◆ **Supplied information**
————
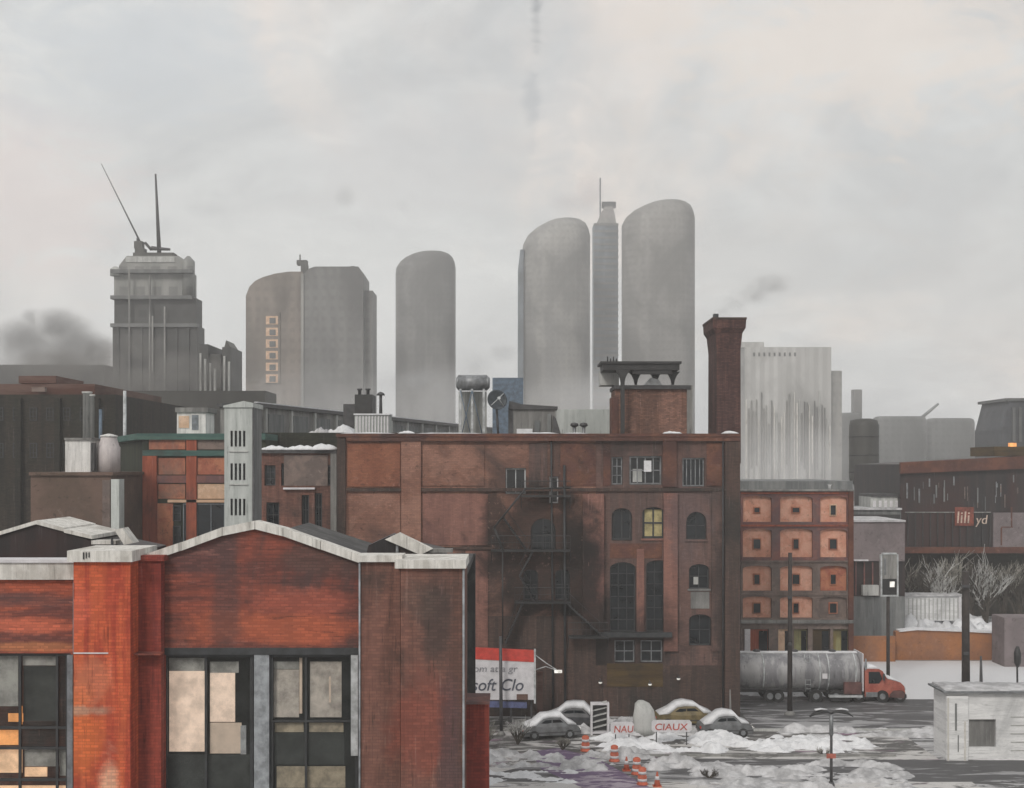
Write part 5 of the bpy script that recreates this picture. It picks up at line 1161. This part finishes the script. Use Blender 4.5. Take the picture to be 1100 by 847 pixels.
# twin lamp
Yl = 71.6
b = thing('street_lamp', (PX(893, Yl), Yl, 0), 'twin-headed dark street lamp on a slim post in the foreground street', 'street lamp')
MB().tube((PX(893, Yl), Yl, .3), (PX(893, Yl), Yl, PZ(769, Yl)), .09, .07, 10).build('post', 'dark_steel', b)
MB().lathe(PX(893, Yl), Yl, [(.2, 0), (.2, .1), (.12, .3)], 12).build('base', 'dark_steel', b)
MB().tube((PX(893, Yl), Yl, PZ(790, Yl)), (PX(893, Yl), Yl, PZ(768, Yl)), .12, .12, 10).build('collar', 'grey_steel', b)
MB().pbox(888, 898, 810, 815, Yl-.14, .05).build('plate', 'cab_red', b)
for s in (-1, 1):
    m = MB(); x = PX(893, Yl); z = PZ(767, Yl); rings = []
    for t, hw, th, dz in ((0, .10, .05, .02), (.25, .16, .07, .10), (.6, .26, .10, .10), (.95, .26, .10, .02), (1.25, .12, .04, -.16)):
        rings.append([(x+s*t, Yl-hw, z+dz), (x+s*t, Yl-hw*.6, z+dz+th), (x+s*t, Yl+hw*.6, z+dz+th), (x+s*t, Yl+hw, z+dz), (x+s*t, Yl+hw*.6, z+dz-th*.6), (x+s*t, Yl-hw*.6, z+dz-th*.6)])
    m.loft(rings); hd = m.build('lamp_head', 'black_steel', b)
    m = MB(); m.loft([[(p[0], p[1], p[2]+.085) for p in rg[1:3]] + [(p[0], p[1], p[2]+.10+.02*i) for p in reversed(rg[1:3])] for i, rg in enumerate(rings[1:4])]); m.build('snow', 'snow', hd)

# billboard
Yb = 86.0
b = thing('billboard', (PX(540, Yb), Yb, 0), 'white billboard with a red band, blue foot and dark script, by the front building', 'billboard')
MB().extr([Pp(488, 752, Yb), Pp(574, 752, Yb), Pp(574, 710, Yb), Pp(488, 703, Yb)], Yb, Yb+.25).build('board', 'sign_white', b)
MB().extr([Pp(488, 707.2, Yb), Pp(574, 711.5, Yb), Pp(574, 699, Yb), Pp(488, 695, Yb)], Yb-.04, Yb+.28).build('red_band', 'sign_red', b)
MB().extr([Pp(488, 759, Yb), Pp(566, 761, Yb), Pp(566, 755, Yb), Pp(488, 751.8, Yb)], Yb-.03, Yb+.27).build('blue_band', 'sign_blue', b)
text(b, 'lettering', 'om at a gr', 508, 722, Yb-.03, 7.5, 'ink_pale', .15, .01, 1.1)
text(b, 'lettering', 'soft Clo', 506, 742, Yb-.03, 13, 'ink', .25, .012, .95, .006)
MB().pbox(573.6, 575.6, 698, 756, Yb-.08, .4).build('frame', 'pale_steel', b)
MB().pbox(555, 567, 746, 752, Yb-.035, .03).build('stain', 'rust_wall', b)
for p in (508, 548, 570): MB().box(PX(p, Yb), PX(p+2, Yb), Yb+.3, Yb+.5, 0, PZ(712, Yb)).build('post', 'dark_steel', b)
m = MB(); m.path([(PX(575, Yb), Yb+.1, PZ(704, Yb)), (PX(586, Yb), Yb-.5, PZ(711, Yb)), (PX(597, Yb), Yb-1, PZ(717, Yb))], .035).path([(PX(575, Yb), Yb+.1, PZ(720, Yb)), (PX(586, Yb), Yb-.5, PZ(715, Yb)), (PX(597, Yb), Yb-1, PZ(717.5, Yb))], .03)
ar = m.build('lamp_arm', 'pale_steel', b)
MB().box(PX(595, Yb), PX(603, Yb), Yb-1.25, Yb-.8, PZ(720, Yb), PZ(717.8, Yb)).build('lamp', 'lamp_white', ar)
one(MB().pbox(577, 583, 722, 0, 88, .3, 0), 'rusty_post', 'rust_wall', 'short rusty square post right of the billboard', 'post')

# ------------------------------------------------------------------ tanker truck
Yt3 = 98.0
b = thing('tanker_truck', (PX(880, Yt3), Yt3, 0), 'long grey tanker trailer pulled by a small red bonneted cab', 'tanker truck')
s = 13.55
xr, xl = PX(921, Yt3), PX(770, Yt3)
zc3 = 2.25; ry, rz = 1.25, 1.5
def ov(x, k=1.0): return [(x, Yt3+ry*k*math.cos(t), zc3+rz*k*math.sin(t)) for t in [2*math.pi*i/28 for i in range(28)]]
m = MB(); m.loft([ov(xl, .7), ov(xl+.25, .95), ov(xl+.6), ov(xr-.35), ov(xr-.1, .96), ov(xr, .7)]); m.build('tank', 'tank_steel', b)
for x in (xr-.5, xr-2.6, xr-3.3, xr-5.5, xr-7.7):
    m = MB(); m.loft([ov(x, 1.0), ov(x, 1.03), ov(x+.09, 1.03), ov(x+.09, 1.0)], cap=False); m.build('band', 'pale_steel', b)
MB().box(xr+.05, xr+.14, Yt3-1.25, Yt3+1.25, .9, 3.85).build('end_plate', 'sign_white', b)
MB().box(xl+.2, xr-.1, Yt3-.25, Yt3+.25, zc3+rz-.02, zc3+rz+.10).build('walkway', 'snow', b)
for x in (xr-2, xr-5, xr-8): MB().lathe(x, Yt3, [(.3, zc3+rz+.1), (.3, zc3+rz+.2), (.12, zc3+rz+.26)], 12).build('hatch', 'dark_steel', b)
MB().box(xl+.5, xr+.8, Yt3-.6, Yt3+.6, .72, .95).build('chassis', 'black_steel', b)
tb = MB().box(PX(902, Yt3), PX(920, Yt3), Yt3-1.42, Yt3-1.05, PZ(742.5, Yt3), PZ(730, Yt3)).build('tool_box', 'truck_box', b)
MB().box(PX(886, Yt3), PX(921, Yt3), Yt3-1.5, Yt3-1.0, PZ(745.8, Yt3), PZ(743.6, Yt3)).build('side_rail', 'pale_steel', b)
def wheel(x, y, r=.5):
    wz = MB().tube((x, y-.15, r), (x, y+.15, r), r, r, 20).build('wheel', 'tyre', b)
    MB().tube((x, y-.17, r), (x, y-.152, r), r*.5, r*.5, 14).build('rim', 'grey_steel', wz)
for px in (824, 832.5, 873, 894, 904.5):
    for yy in (Yt3-1.0, Yt3+1.0): wheel(PX(px, Yt3), yy)
for px in (918, 943.5, 962):
    for yy in (Yt3-1.0, Yt3+1.0): wheel(PX(px, Yt3), yy, .48)
m = MB(); x = xr-4.4
m.tube((x, Yt3-1.3, .9), (x, Yt3-.9, 3.75), .025).tube((x+.4, Yt3-1.3, .9), (x+.4, Yt3-.9, 3.75), .025)
for q in range(8): m.tube((x, Yt3-1.3+q*.05, 1.1+q*.34), (x+.4, Yt3-1.3+q*.05, 1.1+q*.34), .018)
m.build('ladder', 'pale_steel', b)
MB().path([(xl+.6, Yt3-1.34, 1.15), (xl+3, Yt3-1.36, 1.05), (xl+6, Yt3-1.35, 1.12), (xl+7, Yt3-1.2, .9)], .07).build('hose', 'black_steel', b)
MB().box(xr-3.1, xr-2.7, Yt3-1.31, Yt3-1.27, 1.9, 2.3).build('placard', 'sign_white', b)
MB().box(PX(888, Yt3), PX(908, Yt3), Yt3-1.3, Yt3-1.16, PZ(750, Yt3), PZ(746, Yt3)).build('mudguard', 'black_steel', b)
MB().box(PX(866, Yt3), PX(868, Yt3), Yt3-.9, Yt3-.7, 0.0, .9).build('landing_leg', 'dark_steel', b)
# cab: side outline extruded, bonnet slopes forward
def cx_(p): return PX(p, Yt3)
def cz_(q): return PZ(q, Yt3)
m = MB(); prof = [(925, 746), (966, 747), (968, 742), (967, 735), (963, 731), (949, 727.5), (944, 719), (940, 716.5), (928, 716.5), (925, 719)]
m.extr([(cx_(p), cz_(q)) for p, q in prof], Yt3-1.05, Yt3+1.05); o = m.build('cab', 'cab_red', b)
bv = o.modifiers.new('bevel', 'BEVEL'); bv.width = .08; bv.segments = 3
MB().extr([(cx_(929), cz_(732)), (cx_(940), cz_(732)), (cx_(943.5), cz_(727)), (cx_(940.5), cz_(719.5)), (cx_(929), cz_(719.5))], Yt3-1.075, Yt3-1.052).build('window', 'glass_dark', b)
MB().hexa([(cx_(944.4), Yt3-.9, cz_(727)), (cx_(949), Yt3-.9, cz_(727.3)), (cx_(949), Yt3+.9, cz_(727.3)), (cx_(944.4), Yt3+.9, cz_(727)), (cx_(941), Yt3-.9, cz_(718.4)), (cx_(944.2), Yt3-.9, cz_(719)), (cx_(944.2), Yt3+.9, cz_(719)), (cx_(941), Yt3+.9, cz_(718.4))]).build('windscreen', 'glass_dark', b)
m = MB(); m.loft([[(cx_(p), Yt3-1, cz_(q)+.003), (cx_(p), Yt3+1, cz_(q)+.003), (cx_(p), Yt3+.7, cz_(q)+h), (cx_(p), Yt3-.7, cz_(q)+h)] for p, q, h in ((926, 716.5, .08), (930, 716.5, .26), (936, 716.5, .22), (941, 716.8, .06))]); m.build('snow', 'snow', b)
m = MB(); m.loft([[(cx_(p), Yt3-.95, cz_(q)+.01), (cx_(p), Yt3+.95, cz_(q)+.01), (cx_(p), Yt3+.6, cz_(q)+h), (cx_(p), Yt3-.6, cz_(q)+h)] for p, q, h in ((950, 727.5, .05), (954, 728.3, .16), (959, 729.8, .14), (964, 731.8, .05))]); m.build('snow', 'snow', b)
MB().box(cx_(967.6), cx_(969.4), Yt3-1.1, Yt3+1.1, .35, .62).build('bumper', 'grey_steel', b)
MB().box(cx_(926), cx_(966), Yt3-.8, Yt3+.8, .55, .8).build('frame', 'black_steel', b)
for yy in (Yt3-.85, Yt3+.85): MB().tube((cx_(965.5), yy, cz_(738)), (cx_(968.5), yy, cz_(738)), .13, .13, 12).build('headlight', 'pale_steel', b)
MB().tube((cx_(926.5), Yt3-.9, .9), (cx_(926.5), Yt3-.9, cz_(706)), .08, .08, 10).build('exhaust_stack', 'grey_steel', b)
MB().box(cx_(943), cx_(945), Yt3-1.4, Yt3-1.3, cz_(728), cz_(721)).tube((cx_(944), Yt3-1.05, cz_(724)), (cx_(944), Yt3-1.35, cz_(724)), .025).build('mirror', 'dark_steel', b)
MB().extr([(cx_(951), cz_(746)), (cx_(966), cz_(747.5)), (cx_(967), cz_(742)), (cx_(963), cz_(739)), (cx_(955), cz_(739.5)), (cx_(951), cz_(744))], Yt3-1.2, Yt3-1.06).build('mudguard', 'truck_box', b)
MB().box(cx_(926), cx_(938), Yt3-1.18, Yt3-1.06, cz_(746), cz_(741)).build('fuel_tank', 'grey_steel', b)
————
◆ **Task brief**
Copy nothing but the lines from the first one in the listing through the line with "m = MB(); m.loft([[(p[0], p[1], p[2]+.085)", and omit the pictures.

◆ **Full response**
Write part 5 of the bpy script that recreates this picture. It picks up at line 1161. This part finishes the script. Use Blender 4.5. Take the picture to be 1100 by 847 pixels.
# twin lamp
Yl = 71.6
b = thing('street_lamp', (PX(893, Yl), Yl, 0), 'twin-headed dark street lamp on a slim post in the foreground street', 'street lamp')
MB().tube((PX(893, Yl), Yl, .3), (PX(893, Yl), Yl, PZ(769, Yl)), .09, .07, 10).build('post', 'dark_steel', b)
MB().lathe(PX(893, Yl), Yl, [(.2, 0), (.2, .1), (.12, .3)], 12).build('base', 'dark_steel', b)
MB().tube((PX(893, Yl), Yl, PZ(790, Yl)), (PX(893, Yl), Yl, PZ(768, Yl)), .12, .12, 10).build('collar', 'grey_steel', b)
MB().pbox(888, 898, 810, 815, Yl-.14, .05).build('plate', 'cab_red', b)
for s in (-1, 1):
    m = MB(); x = PX(893, Yl); z = PZ(767, Yl); rings = []
    for t, hw, th, dz in ((0, .10, .05, .02), (.25, .16, .07, .10), (.6, .26, .10, .10), (.95, .26, .10, .02), (1.25, .12, .04, -.16)):
        rings.append([(x+s*t, Yl-hw, z+dz), (x+s*t, Yl-hw*.6, z+dz+th), (x+s*t, Yl+hw*.6, z+dz+th), (x+s*t, Yl+hw, z+dz), (x+s*t, Yl+hw*.6, z+dz-th*.6), (x+s*t, Yl-hw*.6, z+dz-th*.6)])
    m.loft(rings); hd = m.build('lamp_head', 'black_steel', b)
    m = MB(); m.loft([[(p[0], p[1], p[2]+.085) for p in rg[1:3]] + [(p[0], p[1], p[2]+.10+.02*i) for p in reversed(rg[1:3])] for i, rg in enumerate(rings[1:4])]); m.build('snow', 'snow', hd)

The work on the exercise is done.